Establecido esto, hay tantas conciencias como individuos, que caracterizadas por algunos rasgos comunes se configuran peculiarmente y únicas. Esta unicidad de la conciencia puede ser considerada el factor diferenciador de un individuo y otro.

De aquí, extraemos que ante supuestos entornos parecidos -nunca son idénticos porque están mediatizados por la percepción de cada individuo- los individuos posean una conciencia de sí y de los otros que los lleve a ser, decidir y actuar de múltiples formas.

Establecido esto, nos adentramos en ese margen -sea de la amplitud que sea- en el que cada uno se hace a sí mismo a través de la toma de decisiones y de las acciones consecuentes.

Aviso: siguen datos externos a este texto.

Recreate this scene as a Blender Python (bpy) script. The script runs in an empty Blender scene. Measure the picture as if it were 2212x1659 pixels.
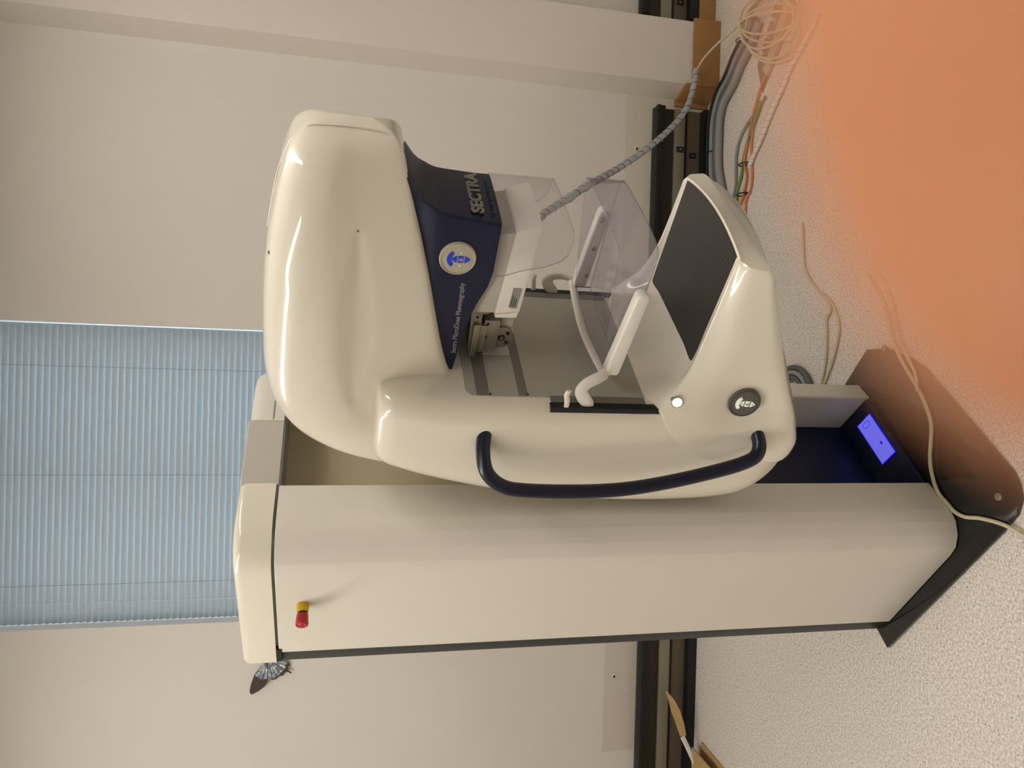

Sería como la brizna de libertad material que nos queda como humanos, que a mayor esfuerzo del individuo más ampliamos ese campo abierto ante nosotros.

Este aspecto es el más relevante, teniendo en cuenta que es el que depende de nosotros y sobre el que a partir de la propia conciencia podemos intervenir en nosotros y en el mundo. Así, el clásico conócete a ti mismo es crucial para la toma de decisiones. Saber qué queremos y deseamos hacer, y qué no, es nuestra idiosincrasia. Recordemos que en ella hay un cierto claroscuro que ha dependido de nosotros, seguramente de ese deseo profundo que por la interacción primaria se ha ido forjando. Y, en esto Aristóteles fue un gran maestro, por cómo hemos querido ser. Me explico. En ocasiones nos gustaría ser generosos, pero nos apercibimos de que nos es lo que nos surge desde el interior. Esta discrepancia se debe a que ser X, implica la voluntad o el esfuerzo de hacer X. de tal manera que nuestro carácter se irá modulando como X. Así, ante determinadas circunstancias lo que espontáneamente brotará en nosotros será la generosidad. Después quizás sea conveniente la reflexión de si nuestra respuesta va a ser generosa o ingenua. Emerge de nosotros una tendencia que nos conviene analizar para que ésta no se transforme en su materialidad en lo que no queremos. Pero lo importante que hay que destacar es que nuestro carácter, aquello que vamos siendo, si deseamos que sea uno u otro, hay que ir ejercitándolo para que devenga lo más ajustado posible. En otras palabras, no estamos sometidos a un determinismo que no nos deja margen para decidir y aquello que en este proceso fluctuante vamos siendo depende en parte de nuestro deseo más profundo.

En consecuencia, siendo como somos cada uno, debemos asumir que las decisiones y acciones estarán en dependencia de ese ser, y que somos responsables de esa libertad que ejercemos -siempre, nos guste o no-. Aquí puede suceder que no admitamos ese margen de decisión y acción como propios, ya que nuestra conciencia moral[1] nos inquietaría.

Aterricemos ahora, al máximo en esa arista mundológica de la conciencia de la que hemos hablado. Representémonos el conjunto de los vínculos que hemos establecido con los otros. Intentemos mirarlos desde todos los ángulos de lo que seamos capaces. Y seamos honestos: ¿Cuánto daño he hecho a los otros? ¿con intención? ¿sin conciencia plena de lo que mi acción implicaba? ¿a quién pongo de referente en el momento de tomar decisiones: ¿yo, los otros, la complejidad de los vínculos que contienen todos los matices cromáticos del blanco al negro? Y ¿para qué hacer este ejercicio algo masoquista? Claro y diáfano: para anticiparme a las consecuencias que tienen mis acciones y ser capaz de entender a los otros, trascendiendo mi egocentrismo para asumir y responsabilizarme de que, en muchísimas ocasiones, recogemos lo que hemos sembrado; porque sin plena conciencia nos sorprenderán los acontecimientos y no seremos capaces de atisbar qué ha sucedido. Lo que nos lleva a convertirnos en víctimas del rechazo de los otros.


[1] Aquí aparece una adjetivación de la conciencia -moral- que la sustantivaría y reclamaría un análisis complejo del que se ha ocupado la Ética.